Da queste notizie si ricavano dati fino ad ora sconosciuti: sul "Capo" a metà '200 si trovavano gli insediamenti di maggior pregio (come si ricava dalla stima fattane per vendita o affitto) mentre altri possessi di natura agricola erano più a settentrione o sul declivio verso la piana alluvionale: ed in questo contesto di riflessioni, attesi anche i rapporti col monastero di S. Ampelio un significato importante, per documentare la presenza di un buon insediamento anteriore alla presunta "fondazione" di tardo 400, consiste nel fatto che all'interno del complesso murario medievale sopravvive, per indicare un'area demica precisa, il toponimo CONDAMINA storicamente usato per indicare insediamenti demici molto antichi.
Fra le colture documentate compaiono le viti (che davano un vin vermiglio indicato col nome del proprietario o del vitigno), gli alberi di fichi (ficheti) (essenziali per la dolcificazione degli alimenti in assenza di apicoltura), cereali minori, non meglio specificate colture arboree (alberi da frutta come meli e peri?) e mai l'olivicoltura.

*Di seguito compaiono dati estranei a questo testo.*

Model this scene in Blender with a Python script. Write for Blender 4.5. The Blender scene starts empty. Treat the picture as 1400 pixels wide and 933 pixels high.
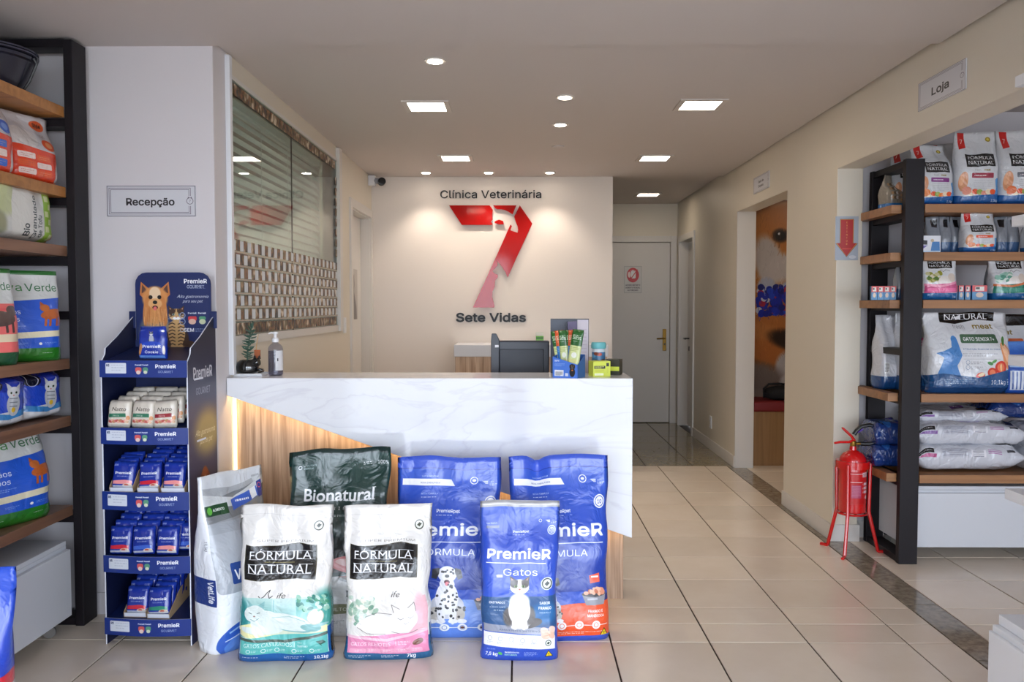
import bpy, bmesh, math, random
import numpy as np
from mathutils import Vector, Matrix, noise
random.seed(7)
S = bpy.context.scene
COL = S.collection
R = math.radians

# ---------------------------------------------------------------- camera
F = 1150.0
CAMZ = 1.40
cam_data = bpy.data.cameras.new('camera')
cam_data.sensor_width = 36.0
cam_data.lens = 36.0 * F / 1400.0
cam_data.clip_start = 0.05
cam = bpy.data.objects.new('camera', cam_data)
COL.objects.link(cam)
cam.location = (0, 0, CAMZ)
cam.rotation_euler = (R(90 - 2.415), 0, R(0.6))
S.camera = cam
CM = cam.rotation_euler.to_matrix()

# ---------------------------------------------------------------- world, daylight, exposure
W = bpy.data.worlds.new('world')
S.world = W
W.use_nodes = True
bg = W.node_tree.nodes['Background']
bg.inputs[0].default_value = (0.78, 0.87, 1.0, 1)
bg.inputs[1].default_value = 6.7
S.view_settings.view_transform = 'Standard'
S.view_settings.look = 'None'
S.view_settings.exposure = 0.75
S.view_settings.gamma = 1.0
S.view_settings.use_curve_mapping = False
S.cycles.use_denoising = True
S.cycles.max_bounces = 8
S.cycles.diffuse_bounces = 5
S.cycles.glossy_bounces = 4
S.cycles.transparent_max_bounces = 12
S.cycles.caustics_reflective = False
S.cycles.caustics_refractive = False
S.cycles.sample_clamp_indirect = 6.0
PANEL_W = 13.0       # emission of the square ceiling panels
DOWN_W = 30.0        # emission of the round downlight discs
SPOT_W = 14.0        # the round downlights' spot lamps
LED_W = 10.0         # the warm LED strip under the marble

# the open shop front lets the sky in: portal over it for the sampler
pl = bpy.data.lights.new('shop_front_portal', 'AREA')
pl.shape = 'RECTANGLE'; pl.size = 6.8; pl.size_y = 2.5; pl.cycles.is_portal = True
po = bpy.data.objects.new('shop_front_portal', pl); COL.objects.link(po)
po.location = (1.0, -1.98, 1.27); po.rotation_euler = (R(90), 0, 0)

# ---------------------------------------------------------------- helpers: picture measurements to places
def ray(px, py):
    d = CM @ Vector(((px - 700.0) / F, -(py - 466.5) / F, -1.0))
    return d
def onY(px, py, Y):
    d = ray(px, py); t = Y / d.y
    return Vector((d.x * t, Y, CAMZ + d.z * t))
def onX(px, py, X):
    d = ray(px, py); t = X / d.x
    return Vector((X, d.y * t, CAMZ + d.z * t))
def onZ(px, py, Z):
    d = ray(px, py); t = (Z - CAMZ) / d.z
    return Vector((d.x * t, d.y * t, Z))

# ---------------------------------------------------------------- helpers: materials
def srgb(c):
    out = []
    for v in c[:3]:
        v = v / 255.0
        out.append(v / 12.92 if v <= 0.04045 else ((v + 0.055) / 1.055) ** 2.4)
    return (out[0], out[1], out[2], 1.0)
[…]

Benché in altri atti sia documentata in vicine località (Val Nervia e Dolceacqua per es.) la coltura degli olivi, durante il XIII sec., era agli albori e, dopo la crisi delle scorrerie saracene, veniva rivitalizzata (secondo le tecniche a "grangia" e dei "muri a secco") dai Benedettini, in particolare dell'abbazia di Novalesa, che tenevano nel Convento di Dolceacqua un Priorato.